Give the records back in full, exactly as they read.

- [Scripts that build scenes]
● ● ● ●
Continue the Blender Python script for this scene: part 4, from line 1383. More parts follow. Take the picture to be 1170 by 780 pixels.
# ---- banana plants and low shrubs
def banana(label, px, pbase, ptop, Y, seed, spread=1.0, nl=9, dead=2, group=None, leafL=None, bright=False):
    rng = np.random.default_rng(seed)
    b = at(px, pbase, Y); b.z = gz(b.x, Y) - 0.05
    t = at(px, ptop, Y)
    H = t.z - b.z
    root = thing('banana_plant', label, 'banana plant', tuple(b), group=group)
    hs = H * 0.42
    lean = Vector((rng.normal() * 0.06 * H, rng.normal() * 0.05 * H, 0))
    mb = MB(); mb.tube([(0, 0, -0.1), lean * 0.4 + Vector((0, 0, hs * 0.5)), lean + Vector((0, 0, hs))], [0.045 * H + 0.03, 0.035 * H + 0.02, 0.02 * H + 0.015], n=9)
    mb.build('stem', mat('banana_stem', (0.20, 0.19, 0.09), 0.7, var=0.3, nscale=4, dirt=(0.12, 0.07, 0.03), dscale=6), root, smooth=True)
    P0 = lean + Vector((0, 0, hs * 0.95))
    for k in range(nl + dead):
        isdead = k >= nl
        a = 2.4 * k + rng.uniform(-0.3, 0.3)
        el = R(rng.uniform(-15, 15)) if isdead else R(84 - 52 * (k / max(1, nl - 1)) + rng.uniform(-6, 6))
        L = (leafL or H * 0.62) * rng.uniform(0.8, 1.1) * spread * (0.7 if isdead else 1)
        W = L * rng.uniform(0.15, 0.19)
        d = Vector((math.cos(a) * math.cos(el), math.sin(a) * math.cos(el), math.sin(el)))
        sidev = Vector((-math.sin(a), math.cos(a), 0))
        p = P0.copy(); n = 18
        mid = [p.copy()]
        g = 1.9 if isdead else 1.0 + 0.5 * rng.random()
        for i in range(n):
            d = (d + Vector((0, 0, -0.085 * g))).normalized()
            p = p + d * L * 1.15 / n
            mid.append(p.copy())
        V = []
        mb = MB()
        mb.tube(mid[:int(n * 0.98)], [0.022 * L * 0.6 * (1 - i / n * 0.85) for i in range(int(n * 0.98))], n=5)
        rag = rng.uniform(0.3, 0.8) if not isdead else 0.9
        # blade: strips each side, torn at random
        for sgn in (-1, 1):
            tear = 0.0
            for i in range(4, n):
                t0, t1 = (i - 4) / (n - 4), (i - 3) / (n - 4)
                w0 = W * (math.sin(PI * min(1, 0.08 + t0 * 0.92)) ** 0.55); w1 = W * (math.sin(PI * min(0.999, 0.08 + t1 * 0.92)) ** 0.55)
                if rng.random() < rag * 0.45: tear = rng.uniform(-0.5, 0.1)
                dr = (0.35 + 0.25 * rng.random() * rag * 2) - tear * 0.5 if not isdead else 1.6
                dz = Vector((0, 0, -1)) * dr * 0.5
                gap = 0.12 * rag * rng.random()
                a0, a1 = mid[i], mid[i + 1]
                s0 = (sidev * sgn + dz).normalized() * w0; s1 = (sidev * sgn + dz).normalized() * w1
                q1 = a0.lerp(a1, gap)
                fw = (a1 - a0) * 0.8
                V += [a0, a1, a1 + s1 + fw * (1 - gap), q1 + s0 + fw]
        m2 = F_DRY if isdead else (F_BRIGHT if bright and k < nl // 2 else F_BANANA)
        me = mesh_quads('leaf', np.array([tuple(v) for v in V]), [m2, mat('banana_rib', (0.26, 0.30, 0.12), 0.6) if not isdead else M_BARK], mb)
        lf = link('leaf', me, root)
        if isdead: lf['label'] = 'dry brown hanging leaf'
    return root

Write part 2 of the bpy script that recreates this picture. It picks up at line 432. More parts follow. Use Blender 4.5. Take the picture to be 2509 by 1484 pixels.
● ● ● ●
- [Correct answer]
Continue the Blender Python script for this scene: part 4, from line 1383. More parts follow. Take the picture to be 1170 by 780 pixels.
# ---- banana plants and low shrubs
def banana(label, px, pbase, ptop, Y, seed, spread=1.0, nl=9, dead=2, group=None, leafL=None, bright=False):
    rng = np.random.default_rng(seed)
    b = at(px, pbase, Y); b.z = gz(b.x, Y) - 0.05
    t = at(px, ptop, Y)
    H = t.z - b.z
    root = thing('banana_plant', label, 'banana plant', tuple(b), group=group)
    hs = H * 0.42
    lean = Vector((rng.normal() * 0.06 * H, rng.normal() * 0.05 * H, 0))
    mb = MB(); mb.tube([(0, 0, -0.1), lean * 0.4 + Vector((0, 0, hs * 0.5)), lean + Vector((0, 0, hs))], [0.045 * H + 0.03, 0.035 * H + 0.02, 0.02 * H + 0.015], n=9)
    mb.build('stem', mat('banana_stem', (0.20, 0.19, 0.09), 0.7, var=0.3, nscale=4, dirt=(0.12, 0.07, 0.03), dscale=6), root, smooth=True)
    P0 = lean + Vector((0, 0, hs * 0.95))
    for k in range(nl + dead):
        isdead = k >= nl
        a = 2.4 * k + rng.uniform(-0.3, 0.3)
        el = R(rng.uniform(-15, 15)) if isdead else R(84 - 52 * (k / max(1, nl - 1)) + rng.uniform(-6, 6))
        L = (leafL or H * 0.62) * rng.uniform(0.8, 1.1) * spread * (0.7 if isdead else 1)
        W = L * rng.uniform(0.15, 0.19)
        d = Vector((math.cos(a) * math.cos(el), math.sin(a) * math.cos(el), math.sin(el)))
        sidev = Vector((-math.sin(a), math.cos(a), 0))
        p = P0.copy(); n = 18
        mid = [p.copy()]
        g = 1.9 if isdead else 1.0 + 0.5 * rng.random()
        for i in range(n):
            d = (d + Vector((0, 0, -0.085 * g))).normalized()
            p = p + d * L * 1.15 / n
            mid.append(p.copy())
        V = []
        mb = MB()
        mb.tube(mid[:int(n * 0.98)], [0.022 * L * 0.6 * (1 - i / n * 0.85) for i in range(int(n * 0.98))], n=5)
        rag = rng.uniform(0.3, 0.8) if not isdead else 0.9
        # blade: strips each side, torn at random
        for sgn in (-1, 1):
            tear = 0.0
            for i in range(4, n):
                t0, t1 = (i - 4) / (n - 4), (i - 3) / (n - 4)
                w0 = W * (math.sin(PI * min(1, 0.08 + t0 * 0.92)) ** 0.55); w1 = W * (math.sin(PI * min(0.999, 0.08 + t1 * 0.92)) ** 0.55)
                if rng.random() < rag * 0.45: tear = rng.uniform(-0.5, 0.1)
                dr = (0.35 + 0.25 * rng.random() * rag * 2) - tear * 0.5 if not isdead else 1.6
                dz = Vector((0, 0, -1)) * dr * 0.5
                gap = 0.12 * rag * rng.random()
                a0, a1 = mid[i], mid[i + 1]
                s0 = (sidev * sgn + dz).normalized() * w0; s1 = (sidev * sgn + dz).normalized() * w1
                q1 = a0.lerp(a1, gap)
                fw = (a1 - a0) * 0.8
                V += [a0, a1, a1 + s1 + fw * (1 - gap), q1 + s0 + fw]
        m2 = F_DRY if isdead else (F_BRIGHT if bright and k < nl // 2 else F_BANANA)
        me = mesh_quads('leaf', np.array([tuple(v) for v in V]), [m2, mat('banana_rib', (0.26, 0.30, 0.12), 0.6) if not isdead else M_BARK], mb)
        lf = link('leaf', me, root)
        if isdead: lf['label'] = 'dry brown hanging leaf'
    return root

Write part 2 of the bpy script that recreates this picture. It picks up at line 432. More parts follow. Use Blender 4.5. Take the picture to be 2509 by 1484 pixels.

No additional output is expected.